A ce jour, aucune histoire d’un particulier «ayant perdu sa chemise» à la bourse n’est encore parvenue aux oreilles d’Addiction Suisse, une fondation qui tente notamment d’empêcher ou de diminuer les comportements liés à un abus de jeu. «Lors de nos entretiens, nous avons interrogé une seule personne sur sa pratique des paris sur les marchés financiers. Elle nous a assuré que, pour elle, il ne s’agissait pas d’un jeu mais d’une forme d’investissement. Cela étant, le phénomène n’en est qu’à son début», observe, un brin inquiet, Markus Meury, son porte-parole.
La bourse pour les nuls
Les 10 conseils de Thomas Veillet*, le trader le plus fun et le plus médiatique de Suisse romande, qui rappelle quelques vérités, histoire d’éviter que le rêve ne tourne au cauchemar.
1. N’investissez que l’argent que vous êtes prêt à perdre
C’est un dogme: dès que vous plongez votre capital dans le grand bain des marchés financiers, dites-vous qu’il est potentiellement perdu. Je dis bien «potentiellement», pas forcément. Moralité: si vous comptez sur ces sous pour vivre ou réaliser un projet, restez à l’écart, la bourse n’est pas faite pour vous.
2. Gardez la mesure
Il y a quelques maîtres mots en bourse. «Diversification» en est un. Ne mettez jamais tous vos œufs dans le même panier.
3. Rêvez, mais pas en couleur
Avant même de vous lancer, apprenez à gérer vos risques. Vous avez le droit de rêver qu’avec le temps qui passe votre investissement sera multiplié par dix. Cela arrive parfois. Mais pensez tout de même de temps en temps qu’il peut aussi être divisé d’autant.
4. N’achetez pas à l’aveugle
Comme vous n’achèteriez pas un vêtement que vous n’avez pas vu, n’achetez pas les actions d’une société dont vous ne savez même pas ce qu’elle fabrique. La plupart du temps, c’est comme acheter une boîte de biscuits vide.

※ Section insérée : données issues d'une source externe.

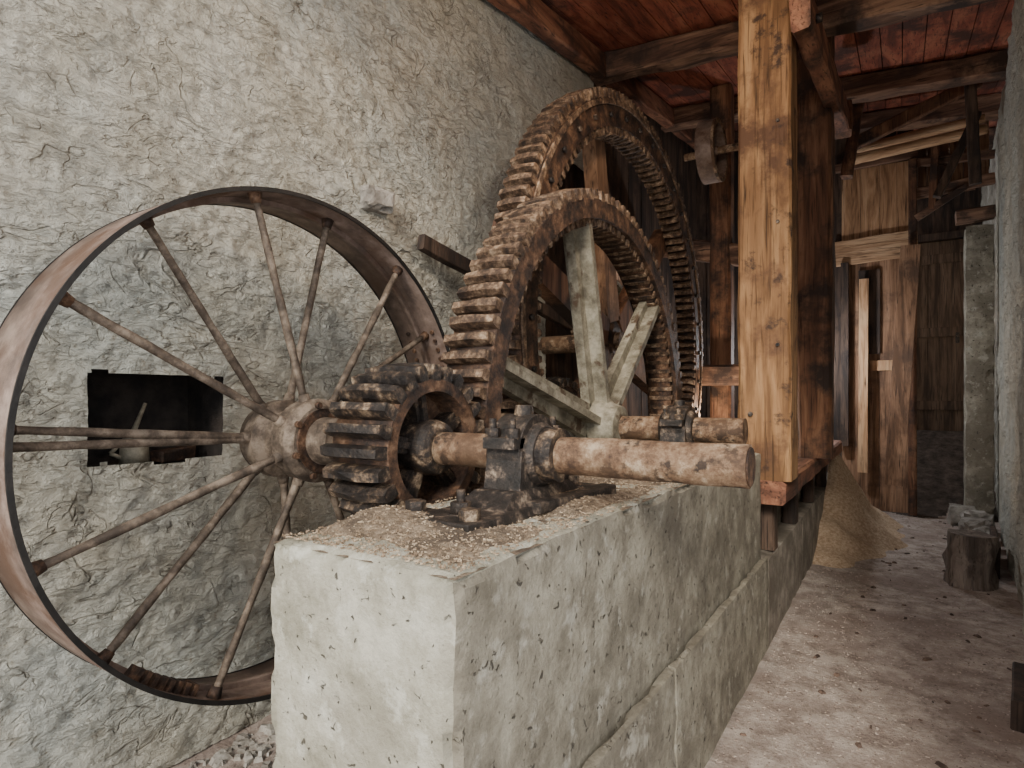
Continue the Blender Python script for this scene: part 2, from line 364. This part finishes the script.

5. Ne confondez pas histoires et histoire
Depuis de longs mois, tout le monde est haussier sur les marchés. C’est génial, ça rigole, champagne! Mais quand vous avez une minute, jetez tout de même un coup d’œil sur un livre d’histoire pour voir de quelle manière les périodes euphoriques précédentes se sont terminées.
6. N’écoutez pas les faux prophètes
Il arrive qu’on réussisse une performance stratosphérique en bourse, mais c’est rare. Quand un soi-disant initié ou quelqu’un vous assure savoir qu’une action va exploser à la hausse, cela finit presque toujours mal.
7. Internet, piège à cons
Des sites promettent de vous former au trading en quarante-huit heures. C’est un piège à cons. Je fais ce job depuis trente ans et je me goure régulièrement. Un bon trader a raison une fois sur deux et le plus fort est celui qui perd le moins quand il se trompe. Gardez ça à l’esprit.
8. Lisez jusqu’au bout
Comme pour tous les contrats, le plus important est souvent ce qui est écrit en petit au fond. Si l’envie vous prend de jouer des produits dérivés, lisez les conditions jusqu’au bout, ça vaut mieux.
9. Une tradition n’est pas forcément ringarde
Si vous achetez une action Nestlé, son prix traduit la valeur de cette société plus que centenaire. Si vous achetez une cryptomonnaie, son prix n’est que le fruit de l’offre et de la demande du moment. Pas inutile de le savoir...
10. Krach, mode d’emploi
Si vous êtes pris dans un krach, vous vous en sortirez toujours avec les actions d’une boîte existant depuis cinquante ans. Avec celle fondée il y a cinquante jours, c’est une autre paire de manches.
* Thomas Veillet est chroniqueur et cofondateur du site Investir.ch, chroniqueur pour le «Morningbull» de Swissquote.